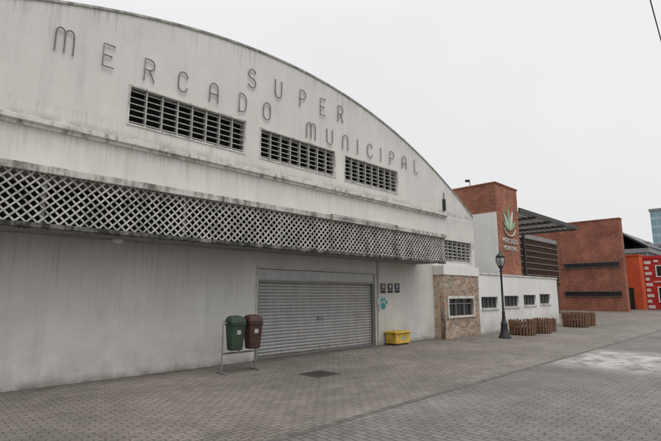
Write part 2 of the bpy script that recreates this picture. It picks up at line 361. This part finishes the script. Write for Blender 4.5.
---
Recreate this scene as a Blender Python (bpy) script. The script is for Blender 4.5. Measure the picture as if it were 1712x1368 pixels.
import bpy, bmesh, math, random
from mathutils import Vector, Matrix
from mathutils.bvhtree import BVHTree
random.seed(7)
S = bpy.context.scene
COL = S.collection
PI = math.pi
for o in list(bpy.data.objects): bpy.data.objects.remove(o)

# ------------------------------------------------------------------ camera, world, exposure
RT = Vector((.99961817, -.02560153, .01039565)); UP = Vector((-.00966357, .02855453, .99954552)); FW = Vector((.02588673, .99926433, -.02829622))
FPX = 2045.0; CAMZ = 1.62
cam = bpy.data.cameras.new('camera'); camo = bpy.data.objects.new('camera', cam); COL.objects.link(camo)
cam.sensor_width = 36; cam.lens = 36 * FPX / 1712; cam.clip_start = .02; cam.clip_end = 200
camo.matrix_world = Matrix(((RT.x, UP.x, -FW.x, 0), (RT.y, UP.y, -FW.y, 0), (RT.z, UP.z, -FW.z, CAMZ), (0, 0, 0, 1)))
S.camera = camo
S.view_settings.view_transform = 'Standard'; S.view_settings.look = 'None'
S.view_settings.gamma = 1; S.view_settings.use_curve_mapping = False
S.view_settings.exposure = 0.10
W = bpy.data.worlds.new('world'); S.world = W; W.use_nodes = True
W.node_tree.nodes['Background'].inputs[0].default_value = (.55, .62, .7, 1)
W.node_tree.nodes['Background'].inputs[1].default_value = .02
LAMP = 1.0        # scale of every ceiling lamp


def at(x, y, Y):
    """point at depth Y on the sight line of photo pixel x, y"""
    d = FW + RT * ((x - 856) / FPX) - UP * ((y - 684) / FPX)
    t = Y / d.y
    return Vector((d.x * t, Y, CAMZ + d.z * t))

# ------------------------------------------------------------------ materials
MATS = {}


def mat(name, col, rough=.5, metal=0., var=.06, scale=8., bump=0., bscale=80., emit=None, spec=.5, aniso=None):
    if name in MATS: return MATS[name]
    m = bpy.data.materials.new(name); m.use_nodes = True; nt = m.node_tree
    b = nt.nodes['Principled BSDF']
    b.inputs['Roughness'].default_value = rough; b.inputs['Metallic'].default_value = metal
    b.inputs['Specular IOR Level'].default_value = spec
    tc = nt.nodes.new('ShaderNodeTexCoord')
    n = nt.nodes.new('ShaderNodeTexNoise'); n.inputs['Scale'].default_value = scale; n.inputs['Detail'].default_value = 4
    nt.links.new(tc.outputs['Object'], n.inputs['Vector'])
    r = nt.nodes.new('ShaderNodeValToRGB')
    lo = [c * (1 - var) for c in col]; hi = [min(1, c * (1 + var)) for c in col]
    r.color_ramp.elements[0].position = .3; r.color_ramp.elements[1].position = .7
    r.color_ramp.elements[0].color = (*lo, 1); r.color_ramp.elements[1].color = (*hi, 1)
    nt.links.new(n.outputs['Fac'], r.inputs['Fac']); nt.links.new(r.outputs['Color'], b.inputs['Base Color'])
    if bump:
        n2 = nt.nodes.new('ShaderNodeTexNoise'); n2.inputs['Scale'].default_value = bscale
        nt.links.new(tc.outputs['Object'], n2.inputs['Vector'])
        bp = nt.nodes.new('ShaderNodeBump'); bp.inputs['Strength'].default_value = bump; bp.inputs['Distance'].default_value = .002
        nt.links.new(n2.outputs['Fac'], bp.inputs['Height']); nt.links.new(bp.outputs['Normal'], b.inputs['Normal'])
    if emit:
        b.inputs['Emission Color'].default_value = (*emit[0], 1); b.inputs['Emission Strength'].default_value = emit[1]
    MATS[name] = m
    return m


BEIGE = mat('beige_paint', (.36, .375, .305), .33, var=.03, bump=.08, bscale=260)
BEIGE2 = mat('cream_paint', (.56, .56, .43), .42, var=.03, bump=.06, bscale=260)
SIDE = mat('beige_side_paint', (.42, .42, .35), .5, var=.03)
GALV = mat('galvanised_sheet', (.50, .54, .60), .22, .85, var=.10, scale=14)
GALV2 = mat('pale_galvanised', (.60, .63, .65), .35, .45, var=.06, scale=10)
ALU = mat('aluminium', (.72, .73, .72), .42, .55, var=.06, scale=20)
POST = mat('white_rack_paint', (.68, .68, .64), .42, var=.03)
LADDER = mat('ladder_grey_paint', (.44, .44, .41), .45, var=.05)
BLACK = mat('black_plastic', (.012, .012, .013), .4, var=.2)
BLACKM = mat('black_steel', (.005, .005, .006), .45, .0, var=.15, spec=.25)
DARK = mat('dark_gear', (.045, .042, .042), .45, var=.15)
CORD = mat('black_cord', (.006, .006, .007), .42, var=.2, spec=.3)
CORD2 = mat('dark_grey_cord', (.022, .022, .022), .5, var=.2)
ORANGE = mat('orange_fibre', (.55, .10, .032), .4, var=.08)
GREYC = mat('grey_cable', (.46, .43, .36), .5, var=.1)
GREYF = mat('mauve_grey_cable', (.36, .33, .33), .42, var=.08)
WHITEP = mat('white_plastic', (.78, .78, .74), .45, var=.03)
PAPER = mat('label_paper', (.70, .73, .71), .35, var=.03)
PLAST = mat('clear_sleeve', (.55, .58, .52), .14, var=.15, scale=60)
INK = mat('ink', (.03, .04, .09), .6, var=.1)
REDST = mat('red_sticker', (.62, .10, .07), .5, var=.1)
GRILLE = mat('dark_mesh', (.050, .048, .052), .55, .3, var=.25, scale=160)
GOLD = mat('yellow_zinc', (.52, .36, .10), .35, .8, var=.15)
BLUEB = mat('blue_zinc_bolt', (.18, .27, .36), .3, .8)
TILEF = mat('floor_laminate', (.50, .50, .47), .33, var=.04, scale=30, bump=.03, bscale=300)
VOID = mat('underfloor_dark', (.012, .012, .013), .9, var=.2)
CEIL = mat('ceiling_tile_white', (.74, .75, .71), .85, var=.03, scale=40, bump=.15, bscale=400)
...
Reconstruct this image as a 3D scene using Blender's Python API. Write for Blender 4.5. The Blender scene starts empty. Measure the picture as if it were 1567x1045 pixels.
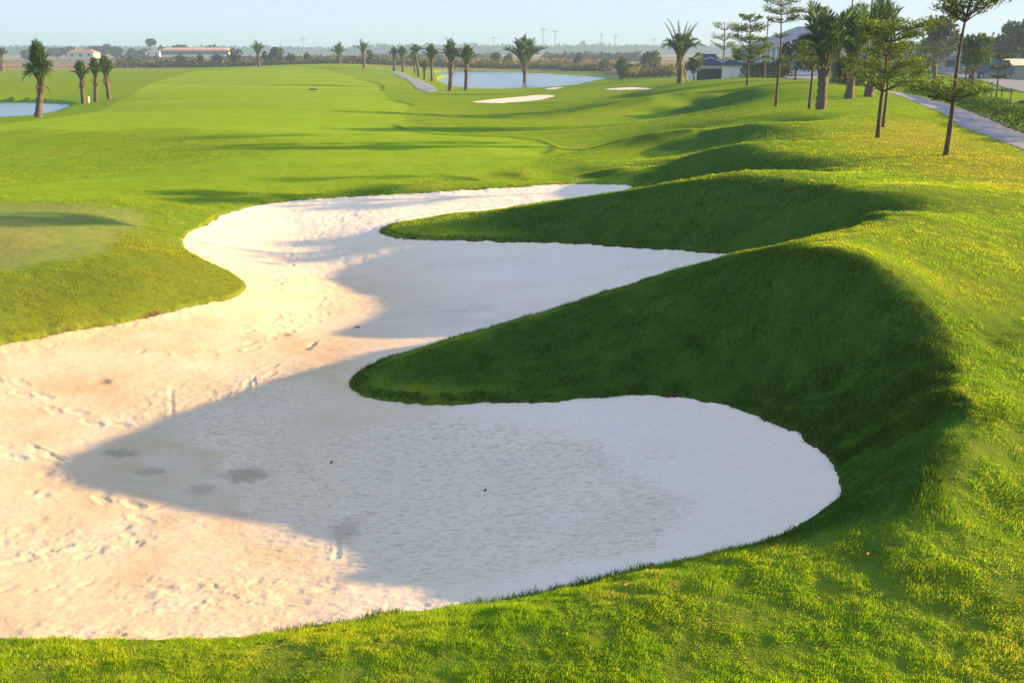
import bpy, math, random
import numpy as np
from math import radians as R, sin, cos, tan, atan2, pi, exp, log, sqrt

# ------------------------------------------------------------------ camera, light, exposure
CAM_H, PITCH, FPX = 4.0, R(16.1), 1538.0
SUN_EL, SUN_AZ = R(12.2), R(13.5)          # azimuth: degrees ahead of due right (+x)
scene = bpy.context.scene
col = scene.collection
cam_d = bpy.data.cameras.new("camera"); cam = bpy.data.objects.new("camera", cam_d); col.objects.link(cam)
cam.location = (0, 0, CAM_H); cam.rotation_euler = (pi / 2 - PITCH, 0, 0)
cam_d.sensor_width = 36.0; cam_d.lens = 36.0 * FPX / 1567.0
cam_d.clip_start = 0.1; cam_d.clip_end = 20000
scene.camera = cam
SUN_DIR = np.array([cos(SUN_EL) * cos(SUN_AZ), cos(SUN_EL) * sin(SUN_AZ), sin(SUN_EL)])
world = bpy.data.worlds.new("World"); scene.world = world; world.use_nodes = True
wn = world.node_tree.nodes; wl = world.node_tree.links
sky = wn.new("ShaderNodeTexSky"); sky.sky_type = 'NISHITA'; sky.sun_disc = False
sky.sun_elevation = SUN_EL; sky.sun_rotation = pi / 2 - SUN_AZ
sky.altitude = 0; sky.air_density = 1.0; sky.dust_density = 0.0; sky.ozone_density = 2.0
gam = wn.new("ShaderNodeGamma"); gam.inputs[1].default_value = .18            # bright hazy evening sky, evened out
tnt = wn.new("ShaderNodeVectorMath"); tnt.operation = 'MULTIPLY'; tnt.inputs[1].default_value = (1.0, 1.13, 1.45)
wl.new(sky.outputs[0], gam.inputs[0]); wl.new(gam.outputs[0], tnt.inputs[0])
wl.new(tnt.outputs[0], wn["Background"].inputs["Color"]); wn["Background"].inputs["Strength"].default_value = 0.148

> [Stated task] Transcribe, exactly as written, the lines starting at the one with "Reconstruct this image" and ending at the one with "from math import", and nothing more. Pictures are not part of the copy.

> [Task answer]
Reconstruct this image as a 3D scene using Blender's Python API. Write for Blender 4.5. The Blender scene starts empty. Measure the picture as if it were 1567x1045 pixels.
import bpy, math, random
import numpy as np
from math import radians as R, sin, cos, tan, atan2, pi, exp, log, sqrt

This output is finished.